Eksistensialisme merangsek ke segala lini kehidupan. Satu yang paling banyak mendapat pengaruhnya adalah bidang kesusastraan. Sejak paruh pertama abad ke-20 hingga hari ini, teater-teater banyak menampilkan absurdisme dalam gelarannya. Tujuannya memang menyuguhkan sajian yang irrasional, menampilkan pertunjukan yang nihil makna, agar penonton mau mencipta interpretasinya sendiri. Menemukan kehidupan yang lebih sejati dan mendasar.

Karya-karya beraliran eksistensialis selalu memberikan sajian yang sebagaimana adanya. Melakukan hal-hal seperti sebagaimana adanya. Ini juga yang diinginkan Ara terhadap hubungannya. Ia tak pernah alpa mengingatkan Tata untuk menjalani hidup seperti adanya. Untuk bersama-sama tidak hanya mencipta makna, tetapi melangkah ke tahap yang lebih jauh dan lebih riil: menghidupi hidup.
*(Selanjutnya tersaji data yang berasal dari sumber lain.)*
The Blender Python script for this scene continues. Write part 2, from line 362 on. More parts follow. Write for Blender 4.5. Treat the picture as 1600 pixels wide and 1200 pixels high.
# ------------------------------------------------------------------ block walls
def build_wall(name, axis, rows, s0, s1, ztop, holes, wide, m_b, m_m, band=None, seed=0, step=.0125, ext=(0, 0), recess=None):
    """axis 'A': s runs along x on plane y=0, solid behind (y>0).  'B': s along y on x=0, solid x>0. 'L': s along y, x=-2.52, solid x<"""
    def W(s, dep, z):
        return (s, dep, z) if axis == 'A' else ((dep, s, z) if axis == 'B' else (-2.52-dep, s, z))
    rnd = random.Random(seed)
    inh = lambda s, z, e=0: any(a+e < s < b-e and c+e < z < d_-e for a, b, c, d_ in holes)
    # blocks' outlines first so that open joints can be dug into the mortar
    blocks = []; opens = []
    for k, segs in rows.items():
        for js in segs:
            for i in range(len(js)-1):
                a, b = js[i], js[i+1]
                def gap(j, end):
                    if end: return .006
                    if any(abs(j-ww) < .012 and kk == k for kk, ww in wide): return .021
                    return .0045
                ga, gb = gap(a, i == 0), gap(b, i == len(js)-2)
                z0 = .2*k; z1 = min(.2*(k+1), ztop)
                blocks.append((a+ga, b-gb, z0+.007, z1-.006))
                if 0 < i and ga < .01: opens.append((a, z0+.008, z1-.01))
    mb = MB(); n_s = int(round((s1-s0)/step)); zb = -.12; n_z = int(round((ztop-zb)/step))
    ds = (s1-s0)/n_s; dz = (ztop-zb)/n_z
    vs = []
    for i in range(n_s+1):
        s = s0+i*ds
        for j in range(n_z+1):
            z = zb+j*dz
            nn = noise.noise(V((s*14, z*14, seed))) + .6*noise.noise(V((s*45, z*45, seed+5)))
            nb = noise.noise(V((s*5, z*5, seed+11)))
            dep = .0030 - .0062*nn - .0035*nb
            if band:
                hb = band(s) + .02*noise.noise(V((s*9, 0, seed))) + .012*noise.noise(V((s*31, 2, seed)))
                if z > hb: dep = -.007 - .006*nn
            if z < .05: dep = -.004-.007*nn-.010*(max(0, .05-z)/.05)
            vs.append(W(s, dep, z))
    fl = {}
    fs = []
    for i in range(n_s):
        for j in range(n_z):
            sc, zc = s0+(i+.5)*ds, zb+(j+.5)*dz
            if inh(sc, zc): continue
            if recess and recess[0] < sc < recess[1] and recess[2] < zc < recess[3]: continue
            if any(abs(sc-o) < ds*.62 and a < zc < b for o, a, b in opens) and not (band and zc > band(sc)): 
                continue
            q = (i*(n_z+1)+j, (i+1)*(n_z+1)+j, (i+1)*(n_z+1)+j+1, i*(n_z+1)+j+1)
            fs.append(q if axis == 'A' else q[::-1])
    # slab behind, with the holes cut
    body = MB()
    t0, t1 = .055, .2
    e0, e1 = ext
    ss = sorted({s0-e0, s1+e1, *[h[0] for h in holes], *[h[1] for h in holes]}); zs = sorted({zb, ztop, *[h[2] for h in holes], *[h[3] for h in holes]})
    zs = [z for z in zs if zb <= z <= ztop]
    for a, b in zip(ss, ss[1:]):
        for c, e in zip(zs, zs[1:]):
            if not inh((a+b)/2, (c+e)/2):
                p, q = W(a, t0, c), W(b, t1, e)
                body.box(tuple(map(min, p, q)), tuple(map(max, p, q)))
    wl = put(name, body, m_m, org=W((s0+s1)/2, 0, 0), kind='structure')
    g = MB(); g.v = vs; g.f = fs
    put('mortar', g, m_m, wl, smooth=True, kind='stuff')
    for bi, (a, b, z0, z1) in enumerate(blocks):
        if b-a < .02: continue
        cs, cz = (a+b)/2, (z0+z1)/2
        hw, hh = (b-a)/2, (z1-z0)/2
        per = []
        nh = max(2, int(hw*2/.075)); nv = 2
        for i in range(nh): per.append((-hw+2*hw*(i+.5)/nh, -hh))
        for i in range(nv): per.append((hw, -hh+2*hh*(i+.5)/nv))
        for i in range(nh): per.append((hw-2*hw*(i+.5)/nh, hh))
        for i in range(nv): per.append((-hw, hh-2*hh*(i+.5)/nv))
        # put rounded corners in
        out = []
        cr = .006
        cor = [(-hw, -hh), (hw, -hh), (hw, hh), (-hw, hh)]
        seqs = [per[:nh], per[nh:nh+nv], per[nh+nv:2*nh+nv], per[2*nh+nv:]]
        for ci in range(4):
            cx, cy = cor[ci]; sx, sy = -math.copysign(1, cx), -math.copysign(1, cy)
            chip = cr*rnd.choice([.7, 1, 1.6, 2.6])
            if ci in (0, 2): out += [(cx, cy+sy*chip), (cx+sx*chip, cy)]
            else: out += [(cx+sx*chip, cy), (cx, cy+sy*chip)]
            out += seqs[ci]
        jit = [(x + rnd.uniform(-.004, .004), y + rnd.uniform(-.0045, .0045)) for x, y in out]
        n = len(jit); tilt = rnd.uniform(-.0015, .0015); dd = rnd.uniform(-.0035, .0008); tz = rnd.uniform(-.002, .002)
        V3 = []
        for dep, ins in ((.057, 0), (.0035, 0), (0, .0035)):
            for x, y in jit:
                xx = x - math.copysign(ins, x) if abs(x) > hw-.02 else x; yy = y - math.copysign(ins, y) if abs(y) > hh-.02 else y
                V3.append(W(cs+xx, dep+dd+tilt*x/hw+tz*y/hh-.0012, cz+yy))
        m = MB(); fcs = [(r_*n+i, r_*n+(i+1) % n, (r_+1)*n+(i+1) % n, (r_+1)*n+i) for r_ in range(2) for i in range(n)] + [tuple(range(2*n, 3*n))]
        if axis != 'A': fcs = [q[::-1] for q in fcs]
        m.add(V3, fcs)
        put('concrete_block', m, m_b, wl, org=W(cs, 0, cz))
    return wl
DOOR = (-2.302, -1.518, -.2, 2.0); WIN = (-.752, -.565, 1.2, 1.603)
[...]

Aku Disini Untukmu, Dewa 19

Melayang kau cari-cari arti, yang pasti tak kan kau temui. Tak perlu kau nilai-nilai semua, biarlah semua adanya. Kau coba meraba-raba hati, warna gejolak disini. Alirkan semua rahasia, leburkan dalam suasana. Tak usah cari makna hadirnya diriku, aku disini untukmu. Mungkin memberi arti cinta pada dirimu, aku disini untukmu. Tak usah kau tanya-tanya lagi, coba kau hayati peranmu. Lupakan sekilas esok hari semua telah terjadi. Aku dan dirimu, tenggelam dalam asa, dan tak ingin lari tanggalkan rasa ini. Cobalah entaskan, pastikan lepas atau terus, semoga perih terbang tinggi di awan.

Tak usah kau cari makna hadirnya diriku, aku disini untukmu. Lepaskan sejenak berat di pundakmu, aku disini untukmu. Pastikan terjawab semua ragu di cintamu, aku disini untukmu.

Tak usah kau cari makna hadirnya diriku, aku disini untukmu.